## WHAT IS EXPECTED
Print exactly what the entries say, line by line, from the first line down to the one with "from mathutils import Vector, Matrix, Quaternion", inclusive.

## LISTED RECORDS

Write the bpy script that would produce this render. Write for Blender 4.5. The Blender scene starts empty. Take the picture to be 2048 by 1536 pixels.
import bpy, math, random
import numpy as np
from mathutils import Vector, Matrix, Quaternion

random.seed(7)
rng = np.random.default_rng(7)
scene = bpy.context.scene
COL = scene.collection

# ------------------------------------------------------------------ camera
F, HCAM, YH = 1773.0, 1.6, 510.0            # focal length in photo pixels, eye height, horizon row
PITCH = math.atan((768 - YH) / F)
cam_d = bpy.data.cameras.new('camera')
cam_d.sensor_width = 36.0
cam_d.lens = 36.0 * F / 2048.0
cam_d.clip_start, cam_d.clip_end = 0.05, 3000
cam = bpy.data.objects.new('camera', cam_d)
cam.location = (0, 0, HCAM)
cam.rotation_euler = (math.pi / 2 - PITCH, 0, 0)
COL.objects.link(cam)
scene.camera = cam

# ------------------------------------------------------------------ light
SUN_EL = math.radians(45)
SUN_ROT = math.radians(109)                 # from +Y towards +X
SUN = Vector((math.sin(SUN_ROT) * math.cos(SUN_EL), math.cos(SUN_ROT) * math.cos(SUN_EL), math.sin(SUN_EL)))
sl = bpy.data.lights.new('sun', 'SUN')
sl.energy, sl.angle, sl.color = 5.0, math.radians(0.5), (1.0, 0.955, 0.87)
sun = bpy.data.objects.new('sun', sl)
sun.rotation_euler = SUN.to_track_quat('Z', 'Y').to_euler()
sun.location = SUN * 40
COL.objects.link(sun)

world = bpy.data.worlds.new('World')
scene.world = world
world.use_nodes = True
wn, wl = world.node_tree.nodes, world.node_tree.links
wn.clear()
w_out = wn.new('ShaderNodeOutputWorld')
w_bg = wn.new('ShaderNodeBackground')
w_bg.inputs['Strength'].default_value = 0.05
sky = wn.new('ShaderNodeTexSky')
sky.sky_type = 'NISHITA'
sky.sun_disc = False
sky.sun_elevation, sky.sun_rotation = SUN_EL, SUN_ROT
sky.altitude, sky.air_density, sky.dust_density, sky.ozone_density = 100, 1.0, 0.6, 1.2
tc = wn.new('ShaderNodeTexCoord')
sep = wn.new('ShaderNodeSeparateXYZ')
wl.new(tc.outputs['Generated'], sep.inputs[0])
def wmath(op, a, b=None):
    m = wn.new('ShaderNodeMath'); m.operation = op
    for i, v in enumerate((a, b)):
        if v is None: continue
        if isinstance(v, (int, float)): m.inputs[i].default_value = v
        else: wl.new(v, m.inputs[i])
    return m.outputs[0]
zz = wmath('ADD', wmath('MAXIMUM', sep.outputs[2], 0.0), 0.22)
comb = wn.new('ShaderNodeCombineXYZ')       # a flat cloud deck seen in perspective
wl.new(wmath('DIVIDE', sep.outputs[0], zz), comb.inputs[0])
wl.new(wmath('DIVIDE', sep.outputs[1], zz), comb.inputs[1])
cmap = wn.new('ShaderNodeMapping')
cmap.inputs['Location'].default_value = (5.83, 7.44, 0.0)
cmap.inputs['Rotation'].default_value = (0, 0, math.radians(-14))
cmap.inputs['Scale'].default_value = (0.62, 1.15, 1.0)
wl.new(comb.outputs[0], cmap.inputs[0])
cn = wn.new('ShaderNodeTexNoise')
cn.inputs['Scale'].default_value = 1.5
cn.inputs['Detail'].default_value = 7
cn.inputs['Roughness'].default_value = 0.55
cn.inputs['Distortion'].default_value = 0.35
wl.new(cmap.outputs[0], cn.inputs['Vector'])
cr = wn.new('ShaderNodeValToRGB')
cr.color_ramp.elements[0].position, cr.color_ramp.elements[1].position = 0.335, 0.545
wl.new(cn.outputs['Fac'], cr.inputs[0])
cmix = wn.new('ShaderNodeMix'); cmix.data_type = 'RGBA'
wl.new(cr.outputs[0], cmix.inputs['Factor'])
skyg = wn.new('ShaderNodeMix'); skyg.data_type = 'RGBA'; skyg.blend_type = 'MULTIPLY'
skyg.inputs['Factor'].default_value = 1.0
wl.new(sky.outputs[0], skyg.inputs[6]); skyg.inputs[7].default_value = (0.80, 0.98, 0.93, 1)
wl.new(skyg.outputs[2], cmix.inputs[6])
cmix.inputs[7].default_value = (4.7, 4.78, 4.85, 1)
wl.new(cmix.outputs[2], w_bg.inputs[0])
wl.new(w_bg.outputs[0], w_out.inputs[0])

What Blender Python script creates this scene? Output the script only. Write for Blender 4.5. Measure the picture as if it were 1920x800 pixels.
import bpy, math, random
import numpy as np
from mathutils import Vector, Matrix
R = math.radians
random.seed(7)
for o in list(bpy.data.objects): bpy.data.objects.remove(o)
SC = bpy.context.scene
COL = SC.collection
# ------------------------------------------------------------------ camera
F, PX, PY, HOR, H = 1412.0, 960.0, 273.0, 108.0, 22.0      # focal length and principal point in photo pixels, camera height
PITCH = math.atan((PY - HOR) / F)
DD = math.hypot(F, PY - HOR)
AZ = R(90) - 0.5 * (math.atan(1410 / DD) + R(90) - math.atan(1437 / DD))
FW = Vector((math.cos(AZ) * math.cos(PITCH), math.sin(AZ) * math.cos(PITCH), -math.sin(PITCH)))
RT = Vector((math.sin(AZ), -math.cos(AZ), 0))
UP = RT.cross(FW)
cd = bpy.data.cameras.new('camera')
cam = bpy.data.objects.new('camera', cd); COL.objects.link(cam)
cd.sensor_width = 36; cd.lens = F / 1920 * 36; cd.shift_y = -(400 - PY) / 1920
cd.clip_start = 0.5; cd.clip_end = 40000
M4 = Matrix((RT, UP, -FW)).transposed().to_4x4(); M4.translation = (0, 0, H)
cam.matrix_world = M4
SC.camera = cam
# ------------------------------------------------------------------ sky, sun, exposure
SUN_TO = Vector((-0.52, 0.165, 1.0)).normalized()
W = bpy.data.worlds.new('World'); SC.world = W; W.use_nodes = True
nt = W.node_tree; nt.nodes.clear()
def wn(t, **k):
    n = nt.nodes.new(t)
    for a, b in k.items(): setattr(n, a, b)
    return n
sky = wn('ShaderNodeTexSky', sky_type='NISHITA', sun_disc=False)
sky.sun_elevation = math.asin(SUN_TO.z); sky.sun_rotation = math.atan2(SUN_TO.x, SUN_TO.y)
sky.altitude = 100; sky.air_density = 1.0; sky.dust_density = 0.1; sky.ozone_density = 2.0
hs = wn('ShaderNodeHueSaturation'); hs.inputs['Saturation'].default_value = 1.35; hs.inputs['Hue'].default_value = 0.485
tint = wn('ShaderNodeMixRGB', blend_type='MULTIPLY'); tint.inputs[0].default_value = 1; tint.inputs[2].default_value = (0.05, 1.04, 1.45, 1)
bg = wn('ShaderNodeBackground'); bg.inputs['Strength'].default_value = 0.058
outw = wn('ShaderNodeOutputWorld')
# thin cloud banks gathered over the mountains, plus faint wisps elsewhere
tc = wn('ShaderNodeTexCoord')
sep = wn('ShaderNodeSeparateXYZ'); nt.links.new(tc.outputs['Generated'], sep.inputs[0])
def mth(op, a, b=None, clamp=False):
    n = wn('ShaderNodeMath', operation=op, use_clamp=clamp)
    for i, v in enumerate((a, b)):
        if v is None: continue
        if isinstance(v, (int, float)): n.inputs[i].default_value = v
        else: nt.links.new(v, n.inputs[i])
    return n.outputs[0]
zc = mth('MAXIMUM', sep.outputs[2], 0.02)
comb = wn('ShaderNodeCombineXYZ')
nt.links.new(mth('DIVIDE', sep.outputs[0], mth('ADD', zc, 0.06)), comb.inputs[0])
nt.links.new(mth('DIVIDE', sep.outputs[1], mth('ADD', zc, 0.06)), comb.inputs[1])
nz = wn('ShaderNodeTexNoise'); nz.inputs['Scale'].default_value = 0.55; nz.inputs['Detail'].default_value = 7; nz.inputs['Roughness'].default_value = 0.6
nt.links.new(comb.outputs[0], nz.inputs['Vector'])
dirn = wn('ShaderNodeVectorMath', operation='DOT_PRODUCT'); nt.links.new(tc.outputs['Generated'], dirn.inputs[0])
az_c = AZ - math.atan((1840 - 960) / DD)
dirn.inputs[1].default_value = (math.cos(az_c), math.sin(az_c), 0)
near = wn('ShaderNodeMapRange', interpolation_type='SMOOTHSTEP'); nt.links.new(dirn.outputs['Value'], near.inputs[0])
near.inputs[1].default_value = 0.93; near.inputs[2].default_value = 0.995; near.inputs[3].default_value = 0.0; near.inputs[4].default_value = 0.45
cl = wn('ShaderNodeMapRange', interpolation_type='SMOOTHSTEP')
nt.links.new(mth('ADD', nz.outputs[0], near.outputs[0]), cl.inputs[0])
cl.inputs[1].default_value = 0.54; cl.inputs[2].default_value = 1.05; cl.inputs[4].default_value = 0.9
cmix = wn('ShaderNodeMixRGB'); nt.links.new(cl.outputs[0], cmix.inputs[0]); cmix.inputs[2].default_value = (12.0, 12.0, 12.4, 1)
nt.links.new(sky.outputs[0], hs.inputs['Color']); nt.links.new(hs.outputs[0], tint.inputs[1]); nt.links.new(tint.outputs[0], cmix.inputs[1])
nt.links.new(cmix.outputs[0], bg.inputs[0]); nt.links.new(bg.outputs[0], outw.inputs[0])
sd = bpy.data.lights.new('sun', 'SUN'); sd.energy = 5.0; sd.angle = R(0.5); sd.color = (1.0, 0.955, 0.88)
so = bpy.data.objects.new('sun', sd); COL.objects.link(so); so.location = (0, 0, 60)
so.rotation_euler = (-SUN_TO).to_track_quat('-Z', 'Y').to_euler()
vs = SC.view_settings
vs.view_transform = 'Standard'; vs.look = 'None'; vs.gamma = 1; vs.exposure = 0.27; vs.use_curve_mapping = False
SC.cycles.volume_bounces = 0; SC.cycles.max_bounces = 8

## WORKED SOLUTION
Write the bpy script that would produce this render. Write for Blender 4.5. The Blender scene starts empty. Take the picture to be 2048 by 1536 pixels.
import bpy, math, random
import numpy as np
from mathutils import Vector, Matrix, Quaternion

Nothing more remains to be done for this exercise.